_What you have to do_
Write out the material exactly, without any of its pictures.

_Data shown_

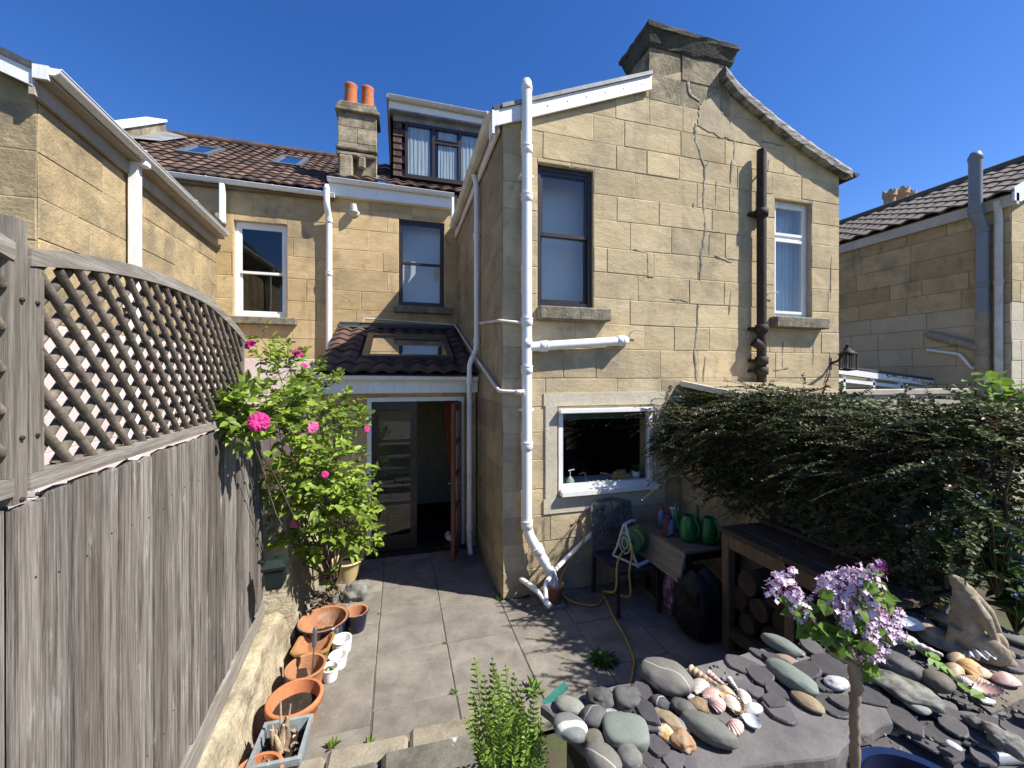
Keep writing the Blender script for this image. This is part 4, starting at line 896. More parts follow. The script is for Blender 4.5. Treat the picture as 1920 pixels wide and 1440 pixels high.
for a, z1 in ((1.368, 2.75), (3.30, 2.62), (F1+.06, 2.05)):
    mb = MB(); z0 = .3
    if a < 2:
        mb.wbox(TF, a-.040, a+.004, z0, z1+.01, -.07, -.008, 0, .3); mb.wbox(TF, a-.040, a+.004, 2.02, z1+.01, -.007, .030, 0, .3); pass
        for b in (2.19, 2.03, 2.55):
            for dx in (-.022, .028): mb.lathe([(0, .0), (.006, .0), (.006, .004), (0, .006)], TF(a+dx+.004, b, .032), 8, M=Matrix.Rotation(R(90), 3, 'Y'), mi=1)
    else: mb.wbox(TF, a-.04, a+.04, z0, z1, -.09, -.005, 0, .5)
    mb.build('post', [M_post, M_iron], FEN)
def trellis(a0, a1, label, seed):
    zb = 2.045; rg = random.Random(seed)
    ends = 2.69; apex = 2.80
    arc = lambda a: ends + (apex-ends)*(1 - ((a-(a0+a1)/2)/((a1-a0)/2))**2)
    arcl = lambda a: arc(a) - (.06 if seed == 1 and a > 2.6 else 0)*(a-2.6)/.8
    T = empty('trellis_panel', TF((a0+a1)/2, zb), label, 'trellis')
    mb = MB()
    mb.prism([(a0, zb), (a1, zb), (a1, zb+.045), (a0, zb+.045)], TF, -.012, .034, 0, .5)
    mb.build('bottom_rail', [M_rail], T)
    mb = MB(); n = 26
    A = [a0 + (a1-a0)*k/n for k in range(n+1)]
    rows = [[TF(a, arcl(a)+dz, d) for dz, d in ((-.045, -.012), (-.045, .036), (.002, .036), (.002, -.012))] for a in A]
    mb.grid(rows, 0, .6, False, True); mb.face(rows[0][::-1], 0, .6); mb.face(rows[-1], 0, .6); mb.build('arched_rail', [M_rail], T)
    for x, w in (((a0, .05), (a1-.035, .035)) if seed == 1 else ((a0, .04), (a1-.012, .012))):
        mb = MB(); mb.wbox(TF, x, x+w, zb+.046, arcl(x)-.045, -.010, .032, 0, .4); mb.build('side_rail', [M_post], T)
    sl, sp = 1.02, .105; lw0 = .044 if seed == 1 else .02
    for lay, (sg, d0) in enumerate(((1, -.002), (-1, .016))):     # rear laths rise to the far end, front laths fall
        mb = MB(); c = -4.0
        while c < 4.0:
            pts = []
            N = 120
            for k in range(N+1):
                a = a0 + lw0 + (a1-a0-lw0-.02)*k/N; z = zb + .02 + c + sg*sl*(a - a0)
                if zb + .03 < z < arcl(a) - .03: pts.append((a, z))
            if len(pts) > 3:
                p, q = TF(*pts[0], d0), TF(*pts[-1], d0); ax = (q-p).normalized(); wv = FN.cross(ax).normalized(); h = .0132; t = rg.random()
                prof = [(-h, 0), (-h, .005), (-h*.7, .013), (-h*.25, .017), (h*.25, .017), (h*.7, .013), (h, .005), (h, 0)]
                j = rg.uniform(-.002, .002)
                mb.grid([[e + wv*x + FN*(y+j) for x, y in prof] for e in (p, q)], 0, t, True, True)
            c += sp
        mb.build('lattice_layer', [M_lath], T)
trellis(1.376, 3.265, 'arched lattice panel of crossed round laths, complete in view right of the double post', 1)
trellis(-.55, 1.325, 'arched lattice panel cut off by the left edge of the photo', 2)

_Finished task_
Keep writing the Blender script for this image. This is part 4, starting at line 896. More parts follow. The script is for Blender 4.5. Treat the picture as 1920 pixels wide and 1440 pixels high.
for a, z1 in ((1.368, 2.75), (3.30, 2.62), (F1+.06, 2.05)):
    mb = MB(); z0 = .3
    if a < 2:
        mb.wbox(TF, a-.040, a+.004, z0, z1+.01, -.07, -.008, 0, .3); mb.wbox(TF, a-.040, a+.004, 2.02, z1+.01, -.007, .030, 0, .3); pass
        for b in (2.19, 2.03, 2.55):
            for dx in (-.022, .028): mb.lathe([(0, .0), (.006, .0), (.006, .004), (0, .006)], TF(a+dx+.004, b, .032), 8, M=Matrix.Rotation(R(90), 3, 'Y'), mi=1)
    else: mb.wbox(TF, a-.04, a+.04, z0, z1, -.09, -.005, 0, .5)
    mb.build('post', [M_post, M_iron], FEN)
def trellis(a0, a1, label, seed):
    zb = 2.045; rg = random.Random(seed)
    ends = 2.69; apex = 2.80
    arc = lambda a: ends + (apex-ends)*(1 - ((a-(a0+a1)/2)/((a1-a0)/2))**2)
    arcl = lambda a: arc(a) - (.06 if seed == 1 and a > 2.6 else 0)*(a-2.6)/.8
    T = empty('trellis_panel', TF((a0+a1)/2, zb), label, 'trellis')
    mb = MB()
    mb.prism([(a0, zb), (a1, zb), (a1, zb+.045), (a0, zb+.045)], TF, -.012, .034, 0, .5)
    mb.build('bottom_rail', [M_rail], T)
    mb = MB(); n = 26
    A = [a0 + (a1-a0)*k/n for k in range(n+1)]
    rows = [[TF(a, arcl(a)+dz, d) for dz, d in ((-.045, -.012), (-.045, .036), (.002, .036), (.002, -.012))] for a in A]
    mb.grid(rows, 0, .6, False, True); mb.face(rows[0][::-1], 0, .6); mb.face(rows[-1], 0, .6); mb.build('arched_rail', [M_rail], T)
    for x, w in (((a0, .05), (a1-.035, .035)) if seed == 1 else ((a0, .04), (a1-.012, .012))):
        mb = MB(); mb.wbox(TF, x, x+w, zb+.046, arcl(x)-.045, -.010, .032, 0, .4); mb.build('side_rail', [M_post], T)
    sl, sp = 1.02, .105; lw0 = .044 if seed == 1 else .02
    for lay, (sg, d0) in enumerate(((1, -.002), (-1, .016))):     # rear laths rise to the far end, front laths fall
        mb = MB(); c = -4.0
        while c < 4.0:
            pts = []
            N = 120
            for k in range(N+1):
                a = a0 + lw0 + (a1-a0-lw0-.02)*k/N; z = zb + .02 + c + sg*sl*(a - a0)
                if zb + .03 < z < arcl(a) - .03: pts.append((a, z))
            if len(pts) > 3:
                p, q = TF(*pts[0], d0), TF(*pts[-1], d0); ax = (q-p).normalized(); wv = FN.cross(ax).normalized(); h = .0132; t = rg.random()
                prof = [(-h, 0), (-h, .005), (-h*.7, .013), (-h*.25, .017), (h*.25, .017), (h*.7, .013), (h, .005), (h, 0)]
                j = rg.uniform(-.002, .002)
                mb.grid([[e + wv*x + FN*(y+j) for x, y in prof] for e in (p, q)], 0, t, True, True)
            c += sp
        mb.build('lattice_layer', [M_lath], T)
trellis(1.376, 3.265, 'arched lattice panel of crossed round laths, complete in view right of the double post', 1)
trellis(-.55, 1.325, 'arched lattice panel cut off by the left edge of the photo', 2)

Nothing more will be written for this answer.